THE EXERCISE:
Retype all of the data exactly as given.

SUPPLIED INFORMATION:
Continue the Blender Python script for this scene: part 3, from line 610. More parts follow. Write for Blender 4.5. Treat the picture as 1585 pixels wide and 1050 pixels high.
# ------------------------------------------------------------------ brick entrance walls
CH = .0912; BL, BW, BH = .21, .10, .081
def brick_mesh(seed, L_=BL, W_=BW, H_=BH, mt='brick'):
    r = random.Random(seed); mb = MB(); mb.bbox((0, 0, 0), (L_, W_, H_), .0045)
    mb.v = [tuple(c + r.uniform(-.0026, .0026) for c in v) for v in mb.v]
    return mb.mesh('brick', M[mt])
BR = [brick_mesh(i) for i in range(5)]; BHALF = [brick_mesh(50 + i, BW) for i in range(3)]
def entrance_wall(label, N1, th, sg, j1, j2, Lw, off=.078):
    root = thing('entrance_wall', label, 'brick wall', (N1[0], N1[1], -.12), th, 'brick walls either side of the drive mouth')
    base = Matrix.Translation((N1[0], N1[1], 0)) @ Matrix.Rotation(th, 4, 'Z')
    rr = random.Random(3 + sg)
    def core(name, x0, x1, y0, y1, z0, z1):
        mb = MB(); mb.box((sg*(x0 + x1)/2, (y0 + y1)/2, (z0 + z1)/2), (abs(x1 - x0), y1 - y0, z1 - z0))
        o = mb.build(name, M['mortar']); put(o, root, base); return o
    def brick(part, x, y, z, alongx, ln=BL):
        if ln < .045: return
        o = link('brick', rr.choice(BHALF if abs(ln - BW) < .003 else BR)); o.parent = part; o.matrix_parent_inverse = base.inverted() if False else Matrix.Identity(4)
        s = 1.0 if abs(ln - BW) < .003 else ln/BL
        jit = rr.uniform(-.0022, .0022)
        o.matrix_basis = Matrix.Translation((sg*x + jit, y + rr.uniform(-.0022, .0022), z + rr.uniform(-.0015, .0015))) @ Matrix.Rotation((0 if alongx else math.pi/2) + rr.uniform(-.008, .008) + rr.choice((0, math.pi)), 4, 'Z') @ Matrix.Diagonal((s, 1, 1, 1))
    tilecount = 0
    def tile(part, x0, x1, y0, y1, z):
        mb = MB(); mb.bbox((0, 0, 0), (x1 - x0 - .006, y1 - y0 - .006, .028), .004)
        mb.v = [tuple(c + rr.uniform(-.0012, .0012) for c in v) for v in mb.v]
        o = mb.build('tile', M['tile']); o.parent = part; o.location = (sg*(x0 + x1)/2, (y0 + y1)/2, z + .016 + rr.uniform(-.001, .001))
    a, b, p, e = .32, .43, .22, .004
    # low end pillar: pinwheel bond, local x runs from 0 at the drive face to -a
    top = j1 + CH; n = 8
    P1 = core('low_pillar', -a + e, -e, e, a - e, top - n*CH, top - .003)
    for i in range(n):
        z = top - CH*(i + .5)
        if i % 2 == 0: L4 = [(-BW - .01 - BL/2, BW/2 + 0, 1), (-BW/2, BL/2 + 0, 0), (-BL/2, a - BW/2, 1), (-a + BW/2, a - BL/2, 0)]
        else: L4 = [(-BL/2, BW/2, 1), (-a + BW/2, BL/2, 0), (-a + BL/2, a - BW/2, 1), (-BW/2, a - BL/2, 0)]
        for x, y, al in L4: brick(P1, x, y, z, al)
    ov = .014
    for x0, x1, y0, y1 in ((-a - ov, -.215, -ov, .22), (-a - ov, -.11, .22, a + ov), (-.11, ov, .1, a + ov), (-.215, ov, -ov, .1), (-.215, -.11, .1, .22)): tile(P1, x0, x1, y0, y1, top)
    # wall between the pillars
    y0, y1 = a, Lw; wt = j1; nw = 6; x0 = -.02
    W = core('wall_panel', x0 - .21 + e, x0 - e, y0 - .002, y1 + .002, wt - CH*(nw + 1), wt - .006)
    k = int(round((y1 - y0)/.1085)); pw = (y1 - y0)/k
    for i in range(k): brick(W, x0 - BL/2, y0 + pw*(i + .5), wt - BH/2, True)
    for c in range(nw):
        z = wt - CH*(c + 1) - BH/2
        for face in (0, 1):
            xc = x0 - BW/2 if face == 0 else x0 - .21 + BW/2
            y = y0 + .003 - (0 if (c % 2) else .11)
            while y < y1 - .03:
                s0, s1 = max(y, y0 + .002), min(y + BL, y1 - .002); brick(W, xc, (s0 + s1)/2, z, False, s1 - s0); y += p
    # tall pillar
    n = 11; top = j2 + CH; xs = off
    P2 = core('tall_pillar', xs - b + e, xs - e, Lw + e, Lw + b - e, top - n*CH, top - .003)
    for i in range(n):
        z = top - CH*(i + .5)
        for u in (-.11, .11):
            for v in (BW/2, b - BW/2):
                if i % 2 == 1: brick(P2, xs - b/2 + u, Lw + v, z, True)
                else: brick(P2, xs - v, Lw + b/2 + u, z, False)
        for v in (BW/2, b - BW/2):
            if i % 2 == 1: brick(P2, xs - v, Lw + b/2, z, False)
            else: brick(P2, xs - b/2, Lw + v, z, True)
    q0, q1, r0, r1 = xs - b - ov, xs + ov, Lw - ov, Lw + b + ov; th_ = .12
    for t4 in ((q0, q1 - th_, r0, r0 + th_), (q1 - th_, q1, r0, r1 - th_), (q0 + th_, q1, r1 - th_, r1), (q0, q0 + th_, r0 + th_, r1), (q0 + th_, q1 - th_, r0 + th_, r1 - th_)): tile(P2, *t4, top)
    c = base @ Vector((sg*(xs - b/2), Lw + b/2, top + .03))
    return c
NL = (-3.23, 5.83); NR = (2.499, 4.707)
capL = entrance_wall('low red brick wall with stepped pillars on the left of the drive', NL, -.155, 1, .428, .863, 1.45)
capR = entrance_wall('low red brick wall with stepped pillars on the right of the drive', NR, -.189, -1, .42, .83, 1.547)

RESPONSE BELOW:
Continue the Blender Python script for this scene: part 3, from line 610. More parts follow. Write for Blender 4.5. Treat the picture as 1585 pixels wide and 1050 pixels high.
# ------------------------------------------------------------------ brick entrance walls
CH = .0912; BL, BW, BH = .21, .10, .081
def brick_mesh(seed, L_=BL, W_=BW, H_=BH, mt='brick'):
    r = random.Random(seed); mb = MB(); mb.bbox((0, 0, 0), (L_, W_, H_), .0045)
    mb.v = [tuple(c + r.uniform(-.0026, .0026) for c in v) for v in mb.v]
    return mb.mesh('brick', M[mt])
BR = [brick_mesh(i) for i in range(5)]; BHALF = [brick_mesh(50 + i, BW) for i in range(3)]
def entrance_wall(label, N1, th, sg, j1, j2, Lw, off=.078):
    root = thing('entrance_wall', label, 'brick wall', (N1[0], N1[1], -.12), th, 'brick walls either side of the drive mouth')
    base = Matrix.Translation((N1[0], N1[1], 0)) @ Matrix.Rotation(th, 4, 'Z')
    rr = random.Random(3 + sg)
    def core(name, x0, x1, y0, y1, z0, z1):
        mb = MB(); mb.box((sg*(x0 + x1)/2, (y0 + y1)/2, (z0 + z1)/2), (abs(x1 - x0), y1 - y0, z1 - z0))
        o = mb.build(name, M['mortar']); put(o, root, base); return o
    def brick(part, x, y, z, alongx, ln=BL):
        if ln < .045: return
        o = link('brick', rr.choice(BHALF if abs(ln - BW) < .003 else BR)); o.parent = part; o.matrix_parent_inverse = base.inverted() if False else Matrix.Identity(4)
        s = 1.0 if abs(ln - BW) < .003 else ln/BL
        jit = rr.uniform(-.0022, .0022)
        o.matrix_basis = Matrix.Translation((sg*x + jit, y + rr.uniform(-.0022, .0022), z + rr.uniform(-.0015, .0015))) @ Matrix.Rotation((0 if alongx else math.pi/2) + rr.uniform(-.008, .008) + rr.choice((0, math.pi)), 4, 'Z') @ Matrix.Diagonal((s, 1, 1, 1))
    tilecount = 0
    def tile(part, x0, x1, y0, y1, z):
        mb = MB(); mb.bbox((0, 0, 0), (x1 - x0 - .006, y1 - y0 - .006, .028), .004)
        mb.v = [tuple(c + rr.uniform(-.0012, .0012) for c in v) for v in mb.v]
        o = mb.build('tile', M['tile']); o.parent = part; o.location = (sg*(x0 + x1)/2, (y0 + y1)/2, z + .016 + rr.uniform(-.001, .001))
    a, b, p, e = .32, .43, .22, .004
    # low end pillar: pinwheel bond, local x runs from 0 at the drive face to -a
    top = j1 + CH; n = 8
    P1 = core('low_pillar', -a + e, -e, e, a - e, top - n*CH, top - .003)
    for i in range(n):
        z = top - CH*(i + .5)
        if i % 2 == 0: L4 = [(-BW - .01 - BL/2, BW/2 + 0, 1), (-BW/2, BL/2 + 0, 0), (-BL/2, a - BW/2, 1), (-a + BW/2, a - BL/2, 0)]
        else: L4 = [(-BL/2, BW/2, 1), (-a + BW/2, BL/2, 0), (-a + BL/2, a - BW/2, 1), (-BW/2, a - BL/2, 0)]
        for x, y, al in L4: brick(P1, x, y, z, al)
    ov = .014
    for x0, x1, y0, y1 in ((-a - ov, -.215, -ov, .22), (-a - ov, -.11, .22, a + ov), (-.11, ov, .1, a + ov), (-.215, ov, -ov, .1), (-.215, -.11, .1, .22)): tile(P1, x0, x1, y0, y1, top)
    # wall between the pillars
    y0, y1 = a, Lw; wt = j1; nw = 6; x0 = -.02
    W = core('wall_panel', x0 - .21 + e, x0 - e, y0 - .002, y1 + .002, wt - CH*(nw + 1), wt - .006)
    k = int(round((y1 - y0)/.1085)); pw = (y1 - y0)/k
    for i in range(k): brick(W, x0 - BL/2, y0 + pw*(i + .5), wt - BH/2, True)
    for c in range(nw):
        z = wt - CH*(c + 1) - BH/2
        for face in (0, 1):
            xc = x0 - BW/2 if face == 0 else x0 - .21 + BW/2
            y = y0 + .003 - (0 if (c % 2) else .11)
            while y < y1 - .03:
                s0, s1 = max(y, y0 + .002), min(y + BL, y1 - .002); brick(W, xc, (s0 + s1)/2, z, False, s1 - s0); y += p
    # tall pillar
    n = 11; top = j2 + CH; xs = off
    P2 = core('tall_pillar', xs - b + e, xs - e, Lw + e, Lw + b - e, top - n*CH, top - .003)
    for i in range(n):
        z = top - CH*(i + .5)
        for u in (-.11, .11):
            for v in (BW/2, b - BW/2):
                if i % 2 == 1: brick(P2, xs - b/2 + u, Lw + v, z, True)
                else: brick(P2, xs - v, Lw + b/2 + u, z, False)
        for v in (BW/2, b - BW/2):
            if i % 2 == 1: brick(P2, xs - v, Lw + b/2, z, False)
            else: brick(P2, xs - b/2, Lw + v, z, True)
    q0, q1, r0, r1 = xs - b - ov, xs + ov, Lw - ov, Lw + b + ov; th_ = .12
    for t4 in ((q0, q1 - th_, r0, r0 + th_), (q1 - th_, q1, r0, r1 - th_), (q0 + th_, q1, r1 - th_, r1), (q0, q0 + th_, r0 + th_, r1), (q0 + th_, q1 - th_, r0 + th_, r1 - th_)): tile(P2, *t4, top)
    c = base @ Vector((sg*(xs - b/2), Lw + b/2, top + .03))
    return c
NL = (-3.23, 5.83); NR = (2.499, 4.707)
capL = entrance_wall('low red brick wall with stepped pillars on the left of the drive', NL, -.155, 1, .428, .863, 1.45)
capR = entrance_wall('low red brick wall with stepped pillars on the right of the drive', NR, -.189, -1, .42, .83, 1.547)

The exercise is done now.